Sanchez: Fish stories

I FIND it easier to think of Negros Occidental without sugar than to be a province without fish. Maybe it’s time for all Negrenses to have another think coming. A recent UP Diliman study said the Negros Island Region is experiencing a dwindling of fish catches.

We are not just talking dynamite fishing or hulbot-hulbots (Danish seine) as the culprits. This time, the we can rightly blame climate change.

Last year, Governors Alfredo Marañón Jr. of Negros Occidental, Rizalina Seachon- Leanete of Masbate, Arthur Defensor of Iloilo, Gov. Hilario Davide III of Cebu, and some of the mayors of the 23 towns and cities called for declaration of the Visayan Sea as a protected area.

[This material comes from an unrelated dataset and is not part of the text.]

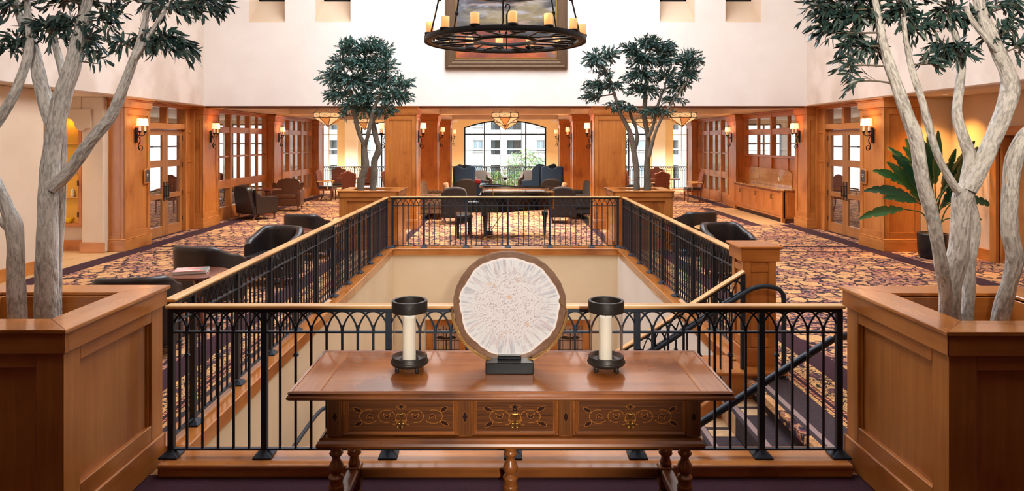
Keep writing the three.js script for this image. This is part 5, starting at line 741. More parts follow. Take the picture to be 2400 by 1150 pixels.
function lantern(label, x, D) {
  const t = thing('hurricane_lantern', label, 'lantern', [x, TB.top, -D]);
  part('base', lathe([[0, 0.028], [0.085, 0.028], [0.1, 0.036], [0.106, 0.046], [0.104, 0.054], [0.097, 0.06], [0.098, 0.078], [0.093, 0.08], [0.09, 0.058], [0.05, 0.056], [0.05, 0.066], [0.046, 0.066], [0.045, 0.054], [0, 0.054]], 40), M.bronze, t);
  for (let i = 0; i < 4; i++) { const a = i * Math.PI / 2 + 0.9; part('foot', lathe([[0, 0], [0.01, 0], [0.014, 0.01], [0.011, 0.02], [0.016, 0.034], [0, 0.034]], 12), M.bronze, t, [0.078 * Math.cos(a), 0, 0.078 * Math.sin(a)]); }
  part('glass_cylinder', lathe([[0.0905, 0.06], [0.0905, 0.34], [0.0875, 0.34], [0.0875, 0.06], [0.0905, 0.06]], 48), PH({ color: 0xffffff, roughness: 0.01, transmission: 1, thickness: 0, ior: 1.45 }), t);
  part('rim', lathe([[0.091, 0.325], [0.098, 0.325], [0.099, 0.33], [0.099, 0.383], [0.096, 0.388], [0.085, 0.388], [0.083, 0.383], [0.083, 0.325], [0.091, 0.325]], 48), M.bronze, t);
  return t; }
const candle = (label, x, D) => { const t = thing('pillar_candle', label, 'candle', [x, TB.top + 0.0545, -D]); part('wax', lathe([[0, 0], [0.035, 0], [0.0365, 0.004], [0.0365, 0.238], [0.034, 0.246], [0.026, 0.246], [0.02, 0.24], [0, 0.238]], 32), M.wax, t); part('wick', bar([0, 0.236, 0], [0.002, 0.25, 0], 0.0012), M.dark, t); };
lantern('glass and dark metal hurricane lantern left of the agate slice', -0.532, 3.8); candle('ivory pillar candle inside the left lantern', -0.534, 3.8);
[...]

The Visayan governors signed a petition stating that “realizing that after decades of abuse and neglect, the marine resources of the Philippines in general and the Visayan Sea in particular have been severely degraded and are now on the brink of collapse.”

The governors’ petition in effect brings a drastic step further the BFAR three-month commercial fishing ban for sardines, mackerel, and herring in the Visayan Sea to allow fish stocks to recover in the spawning season. Data from the Bureau of Fisheries and Aquatic Resources bared that 10 of the country’s 13 fishing grounds, including Visayan Sea, “are overfished.”

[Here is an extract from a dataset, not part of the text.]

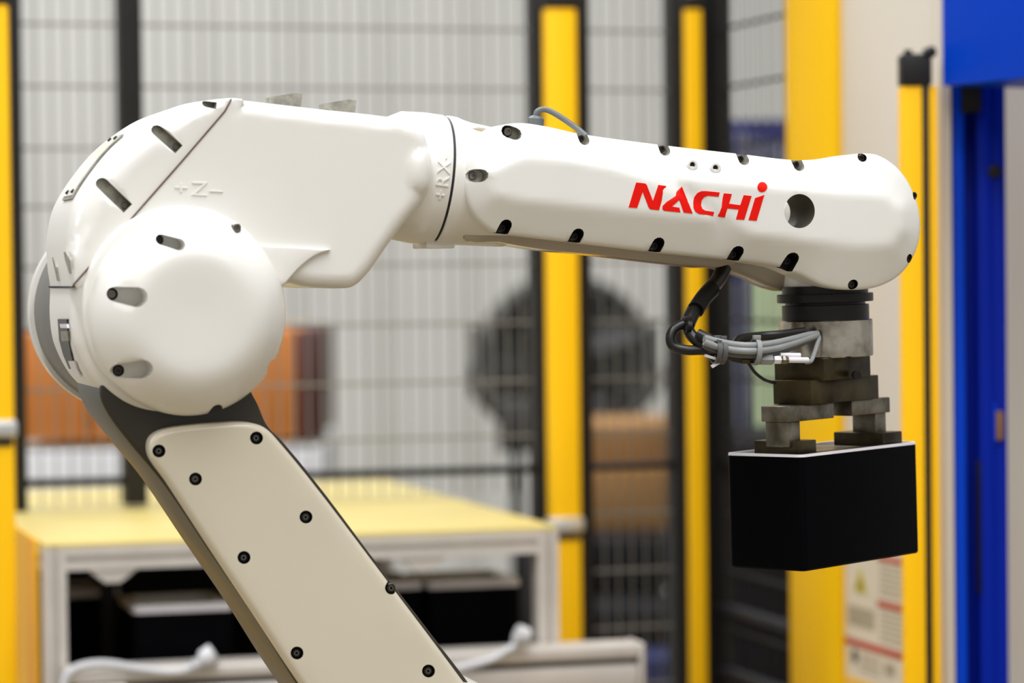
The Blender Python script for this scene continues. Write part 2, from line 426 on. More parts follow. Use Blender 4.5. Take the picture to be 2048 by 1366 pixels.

Overfishing, over-exploitation and pollution are putting tremendous strain on our coastal resources, resulting in the loss of fishery habitats, water quality, and various types of marine life from corals to seagrasses to fishes.

But this measure might even be not enough. Remelyn I. de Ramos of the Marine Sciences Institute of UP Diliman warned that overfishing will be exacerbated by the dire consequences of climate change like typhoons, and the expected prolonged drought due to the impact of both the El Niño and La Niña.

Recently, Pope Francis called the Catholics faithful to mark Sept. 1 as the World Day of Prayer for the Care of Creation. The papal call is most timely in confronting the Visayan fishing crisis.

The day of prayer, Pope Francis emphasized, is to give individuals and communities an opportunity to implore God’s help in protecting creation and an opportunity to ask God’s forgiveness “for sins committed against the world in which we live.”

In fact, the newest papal encyclical Laudato Si (On Care of our Common Home) touched on climate change as representing a principal challenge facing humanity. He encyclical warned that the “worst impact will probably be felt by developing countries” and that “many of the poor live in areas particularly affected by phenomena related to warming, and their means of subsistence are largely dependent on natural reserves and ecosystemic services such as agriculture, fishing, and forestry.”

It surprises me that the priority it seems of our Bacolod Diocese is not on climate change and its dire effect on our food security, but on Small Town Lottery. STL is a gunô compared to the barracuda of climate change.

I have yet to hear homilies in our parish touching on climate change. What gives? Are our Catholic pastors even aware of the impact of climate change in our day-to-day lives?